After a few weeks, preseason begins. Here the players get back into the groove of competing. While everyone wants to win the real purpose of preseason games is to evaluate the ability of each player to execute both personally and with the team.

Some players won’t make the team. In the end, the manager puts the best team he can on the field with the intention of winning the championship at the end of the season.

Championships are often won or lost before the season begins. It is often the discipline each team member has during off-season, training camp, and preseason that makes all the difference.

What does this have to do with our personal success next year? Everything.

More than half of all people in the world look at New Year’s Day as a new beginning. The other half are in denial. A new year is simply that, “new”.

That’s where trouble begins. We approach New Year’s Day as Championship Day. It’s as if we suddenly are thrown into the biggest game of our lives. And the bad news? We prepared for the big game by doing everything we no longer want to do.
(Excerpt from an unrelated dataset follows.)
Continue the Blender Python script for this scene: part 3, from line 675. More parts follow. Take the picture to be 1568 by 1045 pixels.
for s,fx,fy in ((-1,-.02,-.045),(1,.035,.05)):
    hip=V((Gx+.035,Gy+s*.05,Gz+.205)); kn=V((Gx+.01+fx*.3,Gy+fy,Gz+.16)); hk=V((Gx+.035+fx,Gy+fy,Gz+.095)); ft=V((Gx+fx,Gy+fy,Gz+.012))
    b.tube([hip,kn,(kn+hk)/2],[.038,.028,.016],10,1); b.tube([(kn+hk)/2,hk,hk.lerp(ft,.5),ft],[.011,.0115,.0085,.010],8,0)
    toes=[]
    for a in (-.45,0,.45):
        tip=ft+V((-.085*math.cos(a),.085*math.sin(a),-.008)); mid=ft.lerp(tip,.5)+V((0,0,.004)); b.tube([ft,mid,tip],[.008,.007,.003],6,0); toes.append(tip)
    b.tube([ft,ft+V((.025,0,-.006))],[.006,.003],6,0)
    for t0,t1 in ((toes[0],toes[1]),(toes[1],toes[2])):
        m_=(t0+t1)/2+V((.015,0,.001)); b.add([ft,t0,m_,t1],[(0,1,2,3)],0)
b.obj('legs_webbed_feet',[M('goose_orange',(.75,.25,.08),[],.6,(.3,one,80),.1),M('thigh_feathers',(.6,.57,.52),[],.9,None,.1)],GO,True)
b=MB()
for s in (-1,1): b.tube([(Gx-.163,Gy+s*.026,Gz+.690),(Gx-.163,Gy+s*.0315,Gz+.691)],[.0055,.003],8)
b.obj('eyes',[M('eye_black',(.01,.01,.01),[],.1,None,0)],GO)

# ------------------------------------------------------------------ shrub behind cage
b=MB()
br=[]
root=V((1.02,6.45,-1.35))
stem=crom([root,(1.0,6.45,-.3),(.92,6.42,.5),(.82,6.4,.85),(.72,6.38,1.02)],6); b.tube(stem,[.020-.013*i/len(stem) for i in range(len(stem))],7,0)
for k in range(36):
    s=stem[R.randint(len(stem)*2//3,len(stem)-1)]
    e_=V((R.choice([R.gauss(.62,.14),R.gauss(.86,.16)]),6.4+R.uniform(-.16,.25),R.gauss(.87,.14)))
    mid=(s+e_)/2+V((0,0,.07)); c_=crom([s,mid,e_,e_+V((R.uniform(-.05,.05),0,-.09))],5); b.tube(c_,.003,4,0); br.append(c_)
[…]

Imagine the manager telling his players, “Ok, listen here guys. During training camp I want you to try to miss the ball when you swing the bat. On the odd chance someone does hit the ball, I want you to be sure not to catch it if it comes near you. And if you’re the one who hits the ball, whatever you do, do not run those bases.”

Then, after camp and pre-season the manager says, “This is it guys. Everything we’ve worked so hard for. It’s Championship Day. Today, make sure that when you swing you don’t miss the ball. When the other guys hit it, you have to catch it every time. And run those bases as if your life depends on it. Go get ‘em!”

Take a professional baseball player and have him practice missing the ball for an extended period of time and it will take him a while to get back to hitting the ball at all.

It’s the same for you and me. We’ve been practicing all the wrong skills.

We desire something better. So we set New Year’s Resolutions or goals. Sadly, most of us will fail. Not because we didn’t earnestly desire or genuinely try, but because we prepared poorly in the off-season (aka last year).

So let’s take a new approach this year. Let New Year’s Day be the beginning of a winning campaign. Let’s bring our best discipline but be aware we’ve been enjoying the “off-season” for a while now. We’re going to make some mistakes, engage in some old behaviors, and yes, we’ll even fail.

But remain diligent and disciplined. When we fail, begin again with the knowledge we gained in failure. Examine what caused the failure and endeavor to avoid those circumstances next time.

In the end, we may find that some players (our new goals) won’t make the team. We just might find that we can win our championship without them. Better still, we may find that goal wasn’t big enough for us.

It’s time to put our best team on the field and begin our winning campaign.

New Year’s Day shouldn’t be the end. New Year’s Day is by its very nature is the beginning.